Archive for October 31st, 2011

Oct 31 2011

5 Things About Your Superhero Story You Might Be Wasting Time On

Published by under Superpowers

I provide advice about how to write novels, comic books and graphic novels. Most of my content applies to fiction-writing in general, but I also provide articles specifically about superhero stories.

Some authors spend too much time thinking about and writing about story elements that are not particularly important to getting published.  Please don’t get bogged down in any of these time sinks.


1.  Names of characters and teams/organizations.  Character names are pretty easy to change, so publishers probably won’t reject an otherwise publishable manuscript because the names aren’t good enough.  Nor would I expect incredible names to convince a publisher to accept a manuscript that would otherwise have been unpublishable.
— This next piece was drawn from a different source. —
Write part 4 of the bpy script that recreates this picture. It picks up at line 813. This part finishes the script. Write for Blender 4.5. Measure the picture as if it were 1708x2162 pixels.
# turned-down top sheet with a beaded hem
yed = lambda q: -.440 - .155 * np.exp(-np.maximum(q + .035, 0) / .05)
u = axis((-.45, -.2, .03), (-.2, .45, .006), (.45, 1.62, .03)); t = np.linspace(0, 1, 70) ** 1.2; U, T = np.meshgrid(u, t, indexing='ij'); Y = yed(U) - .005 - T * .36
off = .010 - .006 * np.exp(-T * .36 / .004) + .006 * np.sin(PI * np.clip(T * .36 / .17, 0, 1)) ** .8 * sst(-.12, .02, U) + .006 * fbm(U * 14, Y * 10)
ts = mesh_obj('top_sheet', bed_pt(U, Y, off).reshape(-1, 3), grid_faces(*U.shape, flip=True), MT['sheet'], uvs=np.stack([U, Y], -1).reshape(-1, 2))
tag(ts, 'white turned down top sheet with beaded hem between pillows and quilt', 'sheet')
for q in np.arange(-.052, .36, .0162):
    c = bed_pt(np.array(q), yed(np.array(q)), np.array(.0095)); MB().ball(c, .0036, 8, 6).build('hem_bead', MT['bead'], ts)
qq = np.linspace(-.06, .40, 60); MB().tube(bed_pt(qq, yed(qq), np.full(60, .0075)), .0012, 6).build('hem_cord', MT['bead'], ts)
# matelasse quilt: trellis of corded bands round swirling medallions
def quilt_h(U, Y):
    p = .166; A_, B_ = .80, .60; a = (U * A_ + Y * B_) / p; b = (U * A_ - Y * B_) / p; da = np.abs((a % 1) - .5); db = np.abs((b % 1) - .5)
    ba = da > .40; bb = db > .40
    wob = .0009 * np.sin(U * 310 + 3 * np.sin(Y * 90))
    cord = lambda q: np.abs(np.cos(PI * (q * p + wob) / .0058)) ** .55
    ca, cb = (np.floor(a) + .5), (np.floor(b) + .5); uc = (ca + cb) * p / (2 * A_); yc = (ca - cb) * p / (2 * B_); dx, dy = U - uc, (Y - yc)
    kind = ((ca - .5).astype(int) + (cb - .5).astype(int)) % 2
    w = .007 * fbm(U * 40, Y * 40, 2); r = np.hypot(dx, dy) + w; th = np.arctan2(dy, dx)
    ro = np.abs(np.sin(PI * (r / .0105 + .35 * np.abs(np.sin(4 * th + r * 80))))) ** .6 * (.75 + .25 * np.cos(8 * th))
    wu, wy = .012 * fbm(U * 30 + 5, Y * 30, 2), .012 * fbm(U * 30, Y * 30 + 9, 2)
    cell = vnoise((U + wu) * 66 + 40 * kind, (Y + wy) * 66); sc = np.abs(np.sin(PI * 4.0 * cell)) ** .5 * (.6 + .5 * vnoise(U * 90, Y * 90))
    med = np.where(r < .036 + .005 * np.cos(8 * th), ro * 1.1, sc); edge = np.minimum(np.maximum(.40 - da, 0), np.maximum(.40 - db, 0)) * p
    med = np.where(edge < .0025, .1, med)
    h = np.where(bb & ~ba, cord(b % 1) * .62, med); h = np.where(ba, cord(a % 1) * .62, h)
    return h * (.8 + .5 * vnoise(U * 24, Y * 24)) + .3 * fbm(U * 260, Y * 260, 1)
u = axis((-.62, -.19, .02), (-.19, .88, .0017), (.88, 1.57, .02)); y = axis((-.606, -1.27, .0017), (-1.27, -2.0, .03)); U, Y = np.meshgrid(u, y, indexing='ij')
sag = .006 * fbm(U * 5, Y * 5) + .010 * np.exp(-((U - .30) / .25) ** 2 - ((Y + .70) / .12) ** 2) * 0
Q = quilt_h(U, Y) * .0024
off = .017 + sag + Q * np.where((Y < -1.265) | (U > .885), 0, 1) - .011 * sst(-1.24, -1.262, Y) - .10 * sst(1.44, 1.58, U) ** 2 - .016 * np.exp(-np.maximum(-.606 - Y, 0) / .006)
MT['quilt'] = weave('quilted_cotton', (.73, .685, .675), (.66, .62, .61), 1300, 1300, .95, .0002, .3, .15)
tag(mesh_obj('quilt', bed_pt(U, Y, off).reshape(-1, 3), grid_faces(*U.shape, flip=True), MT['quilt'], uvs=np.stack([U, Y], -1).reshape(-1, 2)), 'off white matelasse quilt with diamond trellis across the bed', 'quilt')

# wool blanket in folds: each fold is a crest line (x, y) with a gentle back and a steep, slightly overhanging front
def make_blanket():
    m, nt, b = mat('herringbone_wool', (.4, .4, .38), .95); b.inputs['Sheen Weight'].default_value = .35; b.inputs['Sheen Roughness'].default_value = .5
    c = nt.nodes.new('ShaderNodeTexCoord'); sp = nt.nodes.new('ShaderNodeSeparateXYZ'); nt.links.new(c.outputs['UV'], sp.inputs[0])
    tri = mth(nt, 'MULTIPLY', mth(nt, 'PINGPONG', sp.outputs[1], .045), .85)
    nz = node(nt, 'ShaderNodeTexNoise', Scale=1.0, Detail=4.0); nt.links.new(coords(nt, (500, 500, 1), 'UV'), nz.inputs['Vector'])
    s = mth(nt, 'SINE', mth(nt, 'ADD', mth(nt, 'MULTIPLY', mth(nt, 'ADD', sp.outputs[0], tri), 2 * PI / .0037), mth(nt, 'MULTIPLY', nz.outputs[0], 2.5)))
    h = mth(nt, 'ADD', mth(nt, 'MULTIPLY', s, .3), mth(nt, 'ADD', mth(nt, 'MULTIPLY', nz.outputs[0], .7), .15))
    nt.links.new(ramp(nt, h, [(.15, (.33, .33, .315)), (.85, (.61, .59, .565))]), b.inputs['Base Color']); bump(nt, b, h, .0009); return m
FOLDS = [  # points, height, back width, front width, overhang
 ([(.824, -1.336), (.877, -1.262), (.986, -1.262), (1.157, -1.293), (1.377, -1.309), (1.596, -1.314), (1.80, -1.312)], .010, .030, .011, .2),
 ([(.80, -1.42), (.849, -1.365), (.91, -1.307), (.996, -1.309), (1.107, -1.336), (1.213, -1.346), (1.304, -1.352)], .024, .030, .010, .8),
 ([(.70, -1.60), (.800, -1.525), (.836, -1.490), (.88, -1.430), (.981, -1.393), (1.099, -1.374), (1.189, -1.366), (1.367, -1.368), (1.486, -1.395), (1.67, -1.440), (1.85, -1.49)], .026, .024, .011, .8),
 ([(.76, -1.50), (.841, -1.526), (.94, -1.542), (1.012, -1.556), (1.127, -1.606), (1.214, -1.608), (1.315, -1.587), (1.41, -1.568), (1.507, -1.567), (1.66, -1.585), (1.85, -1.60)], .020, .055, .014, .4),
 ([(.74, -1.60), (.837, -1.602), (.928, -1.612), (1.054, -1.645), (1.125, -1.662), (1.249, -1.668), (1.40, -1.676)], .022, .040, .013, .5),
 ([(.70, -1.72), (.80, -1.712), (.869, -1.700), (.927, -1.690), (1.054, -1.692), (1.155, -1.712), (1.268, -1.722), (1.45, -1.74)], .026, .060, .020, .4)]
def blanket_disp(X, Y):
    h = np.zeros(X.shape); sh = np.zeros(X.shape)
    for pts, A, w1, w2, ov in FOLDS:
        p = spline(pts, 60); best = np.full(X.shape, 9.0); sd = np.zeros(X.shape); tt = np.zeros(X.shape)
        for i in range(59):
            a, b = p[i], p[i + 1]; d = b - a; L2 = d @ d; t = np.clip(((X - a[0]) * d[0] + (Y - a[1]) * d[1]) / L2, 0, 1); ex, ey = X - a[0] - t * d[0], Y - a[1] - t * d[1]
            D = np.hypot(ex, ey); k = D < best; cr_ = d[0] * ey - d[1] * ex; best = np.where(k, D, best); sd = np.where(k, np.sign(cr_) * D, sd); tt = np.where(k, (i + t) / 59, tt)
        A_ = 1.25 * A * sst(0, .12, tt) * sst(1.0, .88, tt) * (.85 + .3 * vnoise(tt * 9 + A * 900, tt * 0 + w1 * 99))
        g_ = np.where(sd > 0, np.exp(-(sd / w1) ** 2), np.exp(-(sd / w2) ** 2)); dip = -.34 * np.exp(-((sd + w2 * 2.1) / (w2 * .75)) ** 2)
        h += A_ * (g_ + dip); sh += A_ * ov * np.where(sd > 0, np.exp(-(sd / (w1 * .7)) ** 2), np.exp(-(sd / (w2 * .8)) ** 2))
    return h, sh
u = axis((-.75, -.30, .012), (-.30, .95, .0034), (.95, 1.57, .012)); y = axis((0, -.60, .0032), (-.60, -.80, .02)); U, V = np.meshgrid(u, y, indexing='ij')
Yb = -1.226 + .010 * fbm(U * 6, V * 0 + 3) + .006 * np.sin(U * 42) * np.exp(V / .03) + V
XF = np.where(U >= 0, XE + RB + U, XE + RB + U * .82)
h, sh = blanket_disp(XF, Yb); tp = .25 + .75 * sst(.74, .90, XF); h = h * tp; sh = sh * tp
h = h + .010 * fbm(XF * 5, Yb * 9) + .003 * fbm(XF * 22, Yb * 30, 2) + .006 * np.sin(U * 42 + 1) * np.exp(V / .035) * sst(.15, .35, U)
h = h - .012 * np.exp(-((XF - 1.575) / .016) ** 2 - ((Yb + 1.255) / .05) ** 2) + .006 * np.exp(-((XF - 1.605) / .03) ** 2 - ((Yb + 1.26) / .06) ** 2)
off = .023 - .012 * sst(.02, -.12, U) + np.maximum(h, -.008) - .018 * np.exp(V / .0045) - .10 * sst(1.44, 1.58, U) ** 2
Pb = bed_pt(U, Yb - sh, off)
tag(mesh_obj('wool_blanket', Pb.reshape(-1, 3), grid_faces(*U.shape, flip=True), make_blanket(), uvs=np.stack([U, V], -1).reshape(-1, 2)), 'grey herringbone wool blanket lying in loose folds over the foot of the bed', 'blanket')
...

If you’re worried about the names in your story, I’d recommend using generic placeholders until something you like better comes to mind.   (Your dissatisfaction will force you to come up with a better name if you have to write John Smith or Super-Lad hundreds of times).


1.1. Copyright considerations, particularly related to names.  If the issue is just that your character has the same name as a fairly obscure Marvel or DC hero, that is probably not a huge problem (especially if you’re submitting a novel manuscript rather than a comic book).  Your eventual publisher might ask you to change the name, but that’s such an easy change that it would not scare away publishers from an otherwise publishable manuscript. However, publishers might pass if the copyright issues are more integral to the plot and cannot be changed as easily, particularly if the concept is very similar to a well-known character.  The easier it would be to change, the less likely it is to scare publishers.


2.  Superpower selection.  If you stay away from superpowers that make it too hard to challenge the characters, pretty much everything else can work.  The story will be a bit easier to write if the superpowers are versatile and it’ll be a bit easier to read if the powers require little explanation.  Besides that, I don’t think superpower selection matters very much.  It probably won’t make the difference between a story that’s worth reading and one that isn’t.


I’d recommend focusing more on how to use the powers to create an interesting story.   For example…

  • What are some ways you could use your story’s powers to create interesting experiences?  (For example, maybe John gets hit in the face by Kansas at a million miles per hour rather than “John teleported to Kansas”). Please see #3 and 3.1 here for more details.
  • How can you use the powers to show us things we haven’t seen before?
  • How do the character’s powers affect his perspective and/or personality?